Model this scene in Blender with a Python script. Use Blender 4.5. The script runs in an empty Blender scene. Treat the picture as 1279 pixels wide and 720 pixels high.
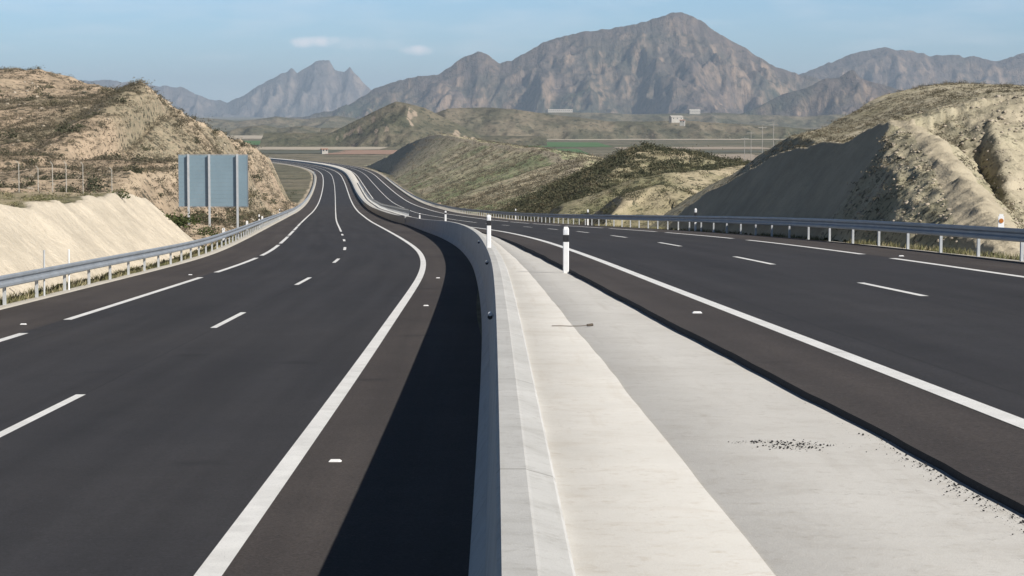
import bpy, math, random
import numpy as np
random.seed(7); RNG = np.random.default_rng(11)
R = math.radians
sc = bpy.context.scene
# ------------------------------------------------------------------ camera, sky, sun, exposure
FOC = 2800.0                       # focal length in photo pixels (photo 1279 wide)
PITCH = math.atan(215/2800.)
cam_d = bpy.data.cameras.new('camera'); cam = bpy.data.objects.new('camera', cam_d)
sc.collection.objects.link(cam); sc.camera = cam
cam_d.sensor_width = 36; cam_d.lens = FOC/1279*36
cam_d.clip_start = 0.2; cam_d.clip_end = 120000
cam.location = (0, 0, 0); cam.rotation_euler = (math.pi/2-PITCH, 0, 0)

SUN = np.array([1.03, -0.8, 1.0]); SUN /= np.linalg.norm(SUN)     # direction towards the sun
EL = math.asin(SUN[2]); AZ = math.atan2(SUN[0], SUN[1])          # azimuth clockwise from +Y
sl = bpy.data.lights.new('sun', 'SUN'); sl.energy = 4.9; sl.angle = R(0.53); sl.color = (1, .945, .87)
so = bpy.data.objects.new('sun', sl); sc.collection.objects.link(so)
from mathutils import Vector
so.rotation_euler = Vector(SUN).to_track_quat('Z', 'Y').to_euler()
so.location = (20, -20, 30)
w = bpy.data.worlds.new('World'); sc.world = w; w.use_nodes = True
nt = w.node_tree; nt.nodes.clear()
sky = nt.nodes.new('ShaderNodeTexSky'); sky.sky_type = 'NISHITA'; sky.sun_disc = False
sky.sun_elevation = EL; sky.sun_rotation = AZ; sky.air_density = 1.0; sky.dust_density = 0.35; sky.ozone_density = 2.2; sky.altitude = 300
bgn = nt.nodes.new('ShaderNodeBackground'); bgn.inputs[1].default_value = 0.085
wo = nt.nodes.new('ShaderNodeOutputWorld')
# thin high clouds: part of the sky, soft noise streaks plus two small puffs low over the mountains
tc = nt.nodes.new('ShaderNodeTexCoord')
def wmath(op, a, b=None, c=None):
    n = nt.nodes.new('ShaderNodeMath'); n.operation = op
    for i, v in enumerate((a, b, c)):
        if v is None: continue
        if isinstance(v, (int, float)): n.inputs[i].default_value = v
        else: nt.links.new(v, n.inputs[i])
    return n.outputs[0]
sep = nt.nodes.new('ShaderNodeSeparateXYZ'); nt.links.new(tc.outputs['Generated'], sep.inputs[0])
wmap = nt.nodes.new('ShaderNodeMapping'); wmap.inputs['Scale'].default_value = (14, 3, 70)
nt.links.new(tc.outputs['Generated'], wmap.inputs[0])
wn = nt.nodes.new('ShaderNodeTexNoise'); wn.inputs['Scale'].default_value = 1.6; wn.inputs['Detail'].default_value = 6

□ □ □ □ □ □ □

Required work:
Go through the listing above and list every line that has the word "scene".

Written answer:
Model this scene in Blender with a Python script. Use Blender 4.5. The script runs in an empty Blender scene. Treat the picture as 1279 pixels wide and 720 pixels high.
sc = bpy.context.scene